Not Living Up To My Potential
"You're not living up to your potential." Those are probably the scariest words anyone has ever spoken to me. I've spent my entire life running as fast and as far as I can, trying to grasp that elusive goal. It seems like I should be able to do it - after all it is my potential - and yet I never quite get there.
My teen years were a blur of trying to always be ten steps ahead of where I was. I couldn't be thin enough or smart enough or fun enough to represent the real me. College was worse. I never got so much as an A- and was Valedictorian of every graduating class I've ever been in. I gave my Valedictory address with an IV catheter still taped to my hand because I'd worried myself literally sick about what was next. How do you top 6 years of hyperachievement?
Mostly it was fear. Because the corollary of "you could be so much more" is "you aren't good as you are now." And if straight A's and scholarships and slim hips wasn't good enough then what was I going to have to do to get there? Could I possibly do anymore? Perhaps I was just dumber and fatter and lazier than people realized. Maybe I was at my full potential and they were the ones who didn't get it. But I didn't dare tell them lest they be disappointed in me.
It was with this attitude that I approached everything in my life, including gymnastics. Have you ever loved something with your whole being - so much that you dreamed about it and cried about it and read about it until you were so full of it that you couldn't bear it all - and then not been good at it? I was a competitive gymnast. I practiced gymnastics up through my sophomore year of college. And I sucked. I'm not being modest.
I never made it to a level 10 (the highest competitive level) much less the elite level. I flailed and fell. I broke my foot three times in six weeks in the same spot doing the same trick. I was too tall and too heavy. I lacked the grace and skill that is characteristic of the sport. But I loved it. Oh, how I loved it. That feeling of flying under nothing more than your own power is magnificent. I still dream about it to this day.
But for all the flying there is even more falling. First of all, everything in gymnastics is measured deductions. Unlike other sports where you start at zero and then get credit for what you do, in gymnastics your routines are ranked at what score you would get if you performed everything perfectly, at your full potential. And then every little wobble, kneebend and misstep is deducted from that perfect mark. From the second you step onto the spring floor (you do know that floor has two-foot steel springs underneath it, right?) people are subtracting you.

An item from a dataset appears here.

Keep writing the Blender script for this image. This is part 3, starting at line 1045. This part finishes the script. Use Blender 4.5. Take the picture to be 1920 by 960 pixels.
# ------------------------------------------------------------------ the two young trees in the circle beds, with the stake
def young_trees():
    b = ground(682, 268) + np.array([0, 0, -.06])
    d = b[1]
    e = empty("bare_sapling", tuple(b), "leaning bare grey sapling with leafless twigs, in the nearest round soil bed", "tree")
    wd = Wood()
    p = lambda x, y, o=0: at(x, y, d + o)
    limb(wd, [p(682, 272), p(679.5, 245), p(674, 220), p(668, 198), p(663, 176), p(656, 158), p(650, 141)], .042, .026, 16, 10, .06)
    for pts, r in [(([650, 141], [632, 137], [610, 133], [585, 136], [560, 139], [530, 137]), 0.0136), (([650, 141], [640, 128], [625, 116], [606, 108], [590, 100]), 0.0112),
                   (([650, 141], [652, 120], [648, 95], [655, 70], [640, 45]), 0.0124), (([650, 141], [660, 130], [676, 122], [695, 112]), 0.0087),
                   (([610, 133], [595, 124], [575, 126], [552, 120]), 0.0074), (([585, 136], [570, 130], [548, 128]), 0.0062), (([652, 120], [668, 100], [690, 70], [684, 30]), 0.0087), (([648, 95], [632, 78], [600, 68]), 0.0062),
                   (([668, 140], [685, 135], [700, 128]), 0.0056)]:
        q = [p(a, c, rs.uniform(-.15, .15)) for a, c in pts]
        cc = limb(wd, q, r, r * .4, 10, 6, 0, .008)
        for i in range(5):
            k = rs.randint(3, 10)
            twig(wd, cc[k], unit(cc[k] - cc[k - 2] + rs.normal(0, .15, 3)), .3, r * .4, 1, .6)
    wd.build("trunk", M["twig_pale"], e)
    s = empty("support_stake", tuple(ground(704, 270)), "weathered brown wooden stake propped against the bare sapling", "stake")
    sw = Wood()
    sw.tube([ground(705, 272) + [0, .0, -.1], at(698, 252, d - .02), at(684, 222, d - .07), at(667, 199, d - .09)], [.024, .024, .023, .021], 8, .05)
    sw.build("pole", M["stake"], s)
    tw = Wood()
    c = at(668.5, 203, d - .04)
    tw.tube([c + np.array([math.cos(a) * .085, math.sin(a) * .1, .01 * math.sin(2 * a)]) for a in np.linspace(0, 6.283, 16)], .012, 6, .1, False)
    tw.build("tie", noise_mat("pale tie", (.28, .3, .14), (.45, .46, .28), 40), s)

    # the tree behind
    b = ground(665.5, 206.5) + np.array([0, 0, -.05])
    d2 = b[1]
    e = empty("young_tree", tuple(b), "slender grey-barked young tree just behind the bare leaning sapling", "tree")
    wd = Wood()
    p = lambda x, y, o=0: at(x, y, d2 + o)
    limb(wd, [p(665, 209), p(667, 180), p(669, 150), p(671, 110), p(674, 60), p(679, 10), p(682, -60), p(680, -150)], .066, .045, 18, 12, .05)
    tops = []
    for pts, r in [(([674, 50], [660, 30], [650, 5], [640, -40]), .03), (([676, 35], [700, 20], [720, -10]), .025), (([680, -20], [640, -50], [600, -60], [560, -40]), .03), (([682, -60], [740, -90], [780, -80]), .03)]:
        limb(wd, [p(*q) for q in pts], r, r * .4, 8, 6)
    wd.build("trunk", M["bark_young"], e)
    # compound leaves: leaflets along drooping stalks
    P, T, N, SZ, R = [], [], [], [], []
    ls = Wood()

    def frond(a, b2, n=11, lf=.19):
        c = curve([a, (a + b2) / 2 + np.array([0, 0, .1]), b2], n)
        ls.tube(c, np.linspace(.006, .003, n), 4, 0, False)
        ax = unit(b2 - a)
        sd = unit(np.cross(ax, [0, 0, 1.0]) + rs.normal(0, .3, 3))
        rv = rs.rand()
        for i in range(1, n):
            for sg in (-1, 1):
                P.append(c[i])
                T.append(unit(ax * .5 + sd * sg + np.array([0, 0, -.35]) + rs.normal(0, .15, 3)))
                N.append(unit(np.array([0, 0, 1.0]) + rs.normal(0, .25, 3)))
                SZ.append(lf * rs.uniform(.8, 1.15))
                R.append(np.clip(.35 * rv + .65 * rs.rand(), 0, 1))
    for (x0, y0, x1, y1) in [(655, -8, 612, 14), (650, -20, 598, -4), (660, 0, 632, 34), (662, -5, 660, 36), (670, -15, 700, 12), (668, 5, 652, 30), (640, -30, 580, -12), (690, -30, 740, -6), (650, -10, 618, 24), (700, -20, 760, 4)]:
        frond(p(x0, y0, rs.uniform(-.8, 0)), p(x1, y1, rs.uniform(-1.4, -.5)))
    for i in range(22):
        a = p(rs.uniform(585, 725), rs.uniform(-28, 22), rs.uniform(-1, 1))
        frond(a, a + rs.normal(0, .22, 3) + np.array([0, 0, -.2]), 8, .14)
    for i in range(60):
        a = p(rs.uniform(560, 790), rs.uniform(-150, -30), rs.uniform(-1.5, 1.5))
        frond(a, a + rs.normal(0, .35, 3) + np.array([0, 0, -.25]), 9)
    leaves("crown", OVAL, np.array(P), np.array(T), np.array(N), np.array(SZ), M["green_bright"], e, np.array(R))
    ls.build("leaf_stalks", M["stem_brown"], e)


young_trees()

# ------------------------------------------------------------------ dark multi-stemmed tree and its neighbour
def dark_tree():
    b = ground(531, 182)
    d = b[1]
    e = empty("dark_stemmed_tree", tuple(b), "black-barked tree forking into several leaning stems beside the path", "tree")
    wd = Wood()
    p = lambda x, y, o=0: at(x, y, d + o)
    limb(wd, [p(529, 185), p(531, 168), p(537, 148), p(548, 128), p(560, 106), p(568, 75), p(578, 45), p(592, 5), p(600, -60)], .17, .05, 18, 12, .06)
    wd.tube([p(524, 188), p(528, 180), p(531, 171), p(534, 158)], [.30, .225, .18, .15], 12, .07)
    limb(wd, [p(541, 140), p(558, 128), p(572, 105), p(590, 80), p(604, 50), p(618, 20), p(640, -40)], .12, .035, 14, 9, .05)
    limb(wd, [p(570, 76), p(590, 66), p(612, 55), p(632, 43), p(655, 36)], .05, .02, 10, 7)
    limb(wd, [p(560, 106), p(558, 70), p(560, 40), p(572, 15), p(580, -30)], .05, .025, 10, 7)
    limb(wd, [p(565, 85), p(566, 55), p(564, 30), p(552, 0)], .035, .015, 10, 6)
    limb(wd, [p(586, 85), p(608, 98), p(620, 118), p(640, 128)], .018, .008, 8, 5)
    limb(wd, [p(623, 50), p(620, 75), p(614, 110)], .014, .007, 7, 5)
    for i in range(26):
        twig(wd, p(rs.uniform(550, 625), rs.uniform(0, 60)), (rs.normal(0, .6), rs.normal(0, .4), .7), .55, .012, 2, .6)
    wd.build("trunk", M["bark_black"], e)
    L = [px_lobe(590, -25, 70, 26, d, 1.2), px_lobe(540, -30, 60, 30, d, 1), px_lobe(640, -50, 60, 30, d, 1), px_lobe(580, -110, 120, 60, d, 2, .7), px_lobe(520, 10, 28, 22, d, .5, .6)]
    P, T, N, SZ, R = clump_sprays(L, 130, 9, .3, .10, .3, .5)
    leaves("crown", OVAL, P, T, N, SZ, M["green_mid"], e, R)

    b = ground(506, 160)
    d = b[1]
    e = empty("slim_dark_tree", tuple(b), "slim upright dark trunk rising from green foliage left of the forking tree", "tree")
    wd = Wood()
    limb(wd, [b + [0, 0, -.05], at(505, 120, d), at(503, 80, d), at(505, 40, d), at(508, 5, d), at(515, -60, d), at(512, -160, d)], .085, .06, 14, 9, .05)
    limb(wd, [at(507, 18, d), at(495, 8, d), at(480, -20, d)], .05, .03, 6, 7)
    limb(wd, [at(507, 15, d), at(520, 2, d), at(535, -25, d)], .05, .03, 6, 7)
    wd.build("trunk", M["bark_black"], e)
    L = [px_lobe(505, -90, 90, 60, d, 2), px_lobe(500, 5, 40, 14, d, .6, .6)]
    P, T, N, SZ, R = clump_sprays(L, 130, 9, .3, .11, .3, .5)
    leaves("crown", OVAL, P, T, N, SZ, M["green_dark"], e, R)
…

It doesn't stop with the scoring. "The less you weigh, the higher you fly," was the motto at my gym. They never encouraged disordered eating outright but the constant weigh-ins in front of your teammates surely made even the strongest girls consider it.
Jennifer Sey, 1986 US National Champion, outlines this dilemma perfectly in her new book Chalked Up: Inside Elite Gymnastic's Merciless Coaching, Overzealous Parents, Eating Disorders and Elusive Dreams. (Seriously, how did that title get okayed by an editor?? That's not a title, it's a freaking plot summary.) In it, she details the tragedy that can occur when you take very young girls - gymnasts usually peak by 16 - with competitive, perfectionistic personalities and put them in a sport that demands nothing short of everything.

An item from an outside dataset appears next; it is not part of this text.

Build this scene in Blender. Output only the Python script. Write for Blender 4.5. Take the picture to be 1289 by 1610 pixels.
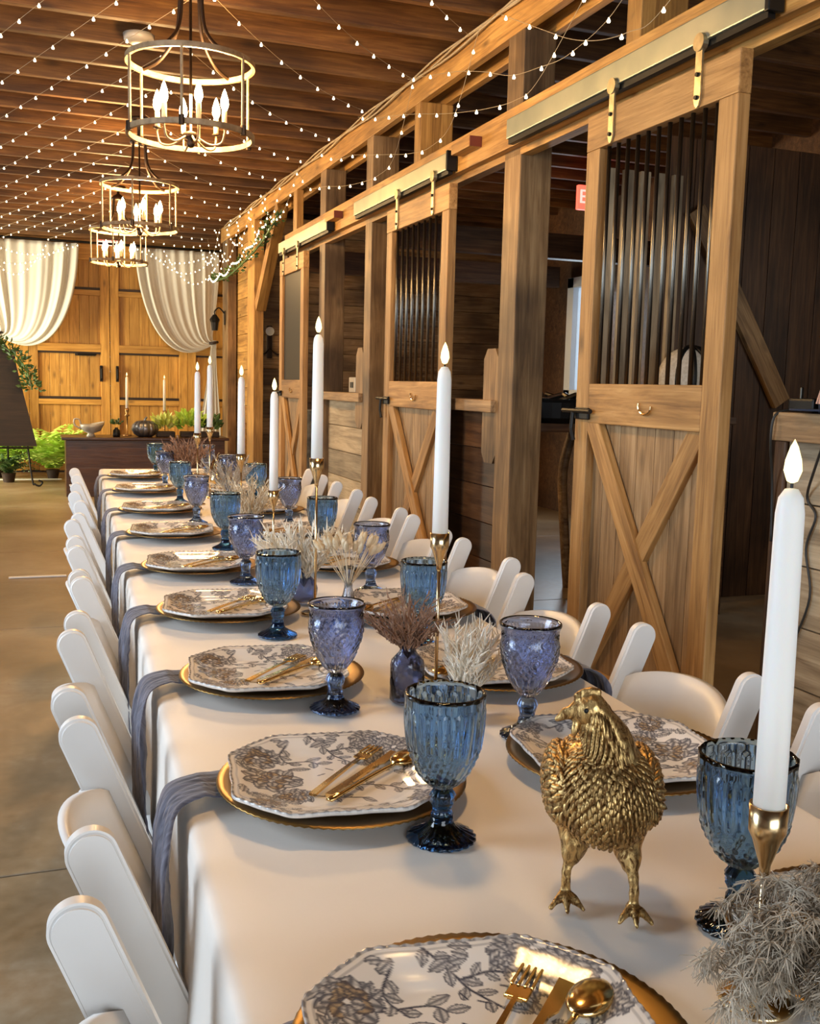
import bpy, bmesh, math, random
import numpy as np
from mathutils import Vector, Matrix, Euler
random.seed(7)
PI = math.pi
S = bpy.context.scene
COL = S.collection
for o in list(bpy.data.objects): bpy.data.objects.remove(o)

# ------------------------------------------------------------------ camera, world, lights, exposure
cd = bpy.data.cameras.new('camera'); cam = bpy.data.objects.new('camera', cd); COL.objects.link(cam)
cd.sensor_fit = 'VERTICAL'; cd.sensor_height = 24.0; cd.lens = 1600.0 / 1610.0 * 24.0
cd.clip_start = 0.02; cd.clip_end = 200
cx_ = Vector((0.93864, -0.34406, 0.02480)); cz_ = Vector((0.34394, 0.93069, -0.12292))   # right, forward (world)
_X = Vector((0.93864, -0.01929, 0.34438)); _Y = Vector((-0.34406, -0.12418, 0.93069)); _Z = Vector((0.0248, -0.99211, -0.12292))
# rows of R give camera axes in world space
right = Vector((_X[0], _Y[0], _Z[0])); down = Vector((_X[1], _Y[1], _Z[1])); fwd = Vector((_X[2], _Y[2], _Z[2]))
up = -down; back = -fwd
cam.matrix_world = Matrix(((right[0], up[0], back[0], 0), (right[1], up[1], back[1], 0), (right[2], up[2], back[2], 1.25), (0, 0, 0, 1)))
S.camera = cam
cd.dof.use_dof = False
S.view_settings.view_transform = 'Standard'; S.view_settings.look = 'None'
S.view_settings.exposure = 0.54; S.view_settings.gamma = 1.0; S.view_settings.use_curve_mapping = False
W = bpy.data.worlds.new('world'); S.world = W; W.use_nodes = True
W.node_tree.nodes['Background'].inputs[0].default_value = (0.72, 0.86, 1.0, 1); W.node_tree.nodes['Background'].inputs[1].default_value = 1.3

def area(name, loc, target, sx, sy, power, color):
    l = bpy.data.lights.new(name, 'AREA'); l.shape = 'RECTANGLE'; l.size = sx; l.size_y = sy; l.energy = power; l.color = color
    o = bpy.data.objects.new(name, l); COL.objects.link(o); o.location = loc
    o.rotation_euler = (Vector(target) - Vector(loc)).to_track_quat('-Z', 'Y').to_euler()
    return o
# daylight in through an added doorway behind the camera, the side doors of the aisle and the stall window
area('daylight_fill_front', (0.3, -3.85, 1.7), (0.6, 4, 0.9), 3.6, 2.6, 95, (0.88, 0.94, 1.0))  # general fill behind the camera, in an unseen doorway built for it
area('daylight_side_door', (-2.85, 2.3, 1.75), (1.2, 2.6, 0.9), 1.6, 1.9, 85, (0.70, 0.84, 1.0))
area('daylight_far_side_door', (-2.85, 12.4, 1.5), (0.6, 13.6, 0.6), 2.0, 2.2, 225, (1.0, 0.90, 0.62))
area('daylight_aisle_window', (-2.85, 7.5, 1.9), (1.2, 7.0, 1.0), 2.2, 1.0, 16, (1.0, 0.86, 0.62))
area('daylight_stall_window', (4.9, 8.8, 1.75), (3.0, 7.0, 1.0), .5, 0.9, 10, (0.75, 0.88, 1.0))
area('slat_fill', (4.9, 2.9, 1.8), (3.1, 5.0, 1.6), 1.0, 1.0, 9, (0.95, 0.9, 0.8))  # added fill that brightens the slats; no window opens here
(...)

In the most heartbreaking moment in the book, Jennifer recounts how her highest gymnastic achievement - winning the national championships and becoming internationally ranked - was turned into just one more failure. Sporting two black eyes (covered for the cameras by makeup) and an open head wound sustained from a fall on the beam due to living for months on 500 calories a day while enduring 7 hour workouts, along with a shattered ankle and a broken-and-never-healed femur that required cortisone shots before every event, she was told that all of it meant nothing unless she made the Olympic team. Which would have meant maintaining her grueling workouts for another two years. Broken, battered, abused and eating disordered, she walked away from the sport she loved because even after everything she'd sacrificed, she still wasn't good enough.
I wish there was a happy ending to this story - she did get married and have two kids and repair relations with her family - but she writes that every day, every mistake she makes, reminds her of what a failure she is. Because she didn't live up to her full potential.
This year, in the Beijing Olympics, the Chinese team includes He Kexin (pictured in all 3 photos). World renowned for her unparalleled skill on the uneven bars, she is a controversial figure. Olympic rules state a competitor must be at least 16 years old. But in gymnastics, the younger girls are more flexible, more fearless, more agile and, of course, smaller. He Kexin is 16 according to her Chinese-issued passport. She is 14 according to her actual birth certificate.
Yet no one will file a complaint for fear of retribution from the Chinese judges. And I fear that even if someone were to intervene on behalf of the tiny girl, she wouldn't take it. Because she has to live up to her potential.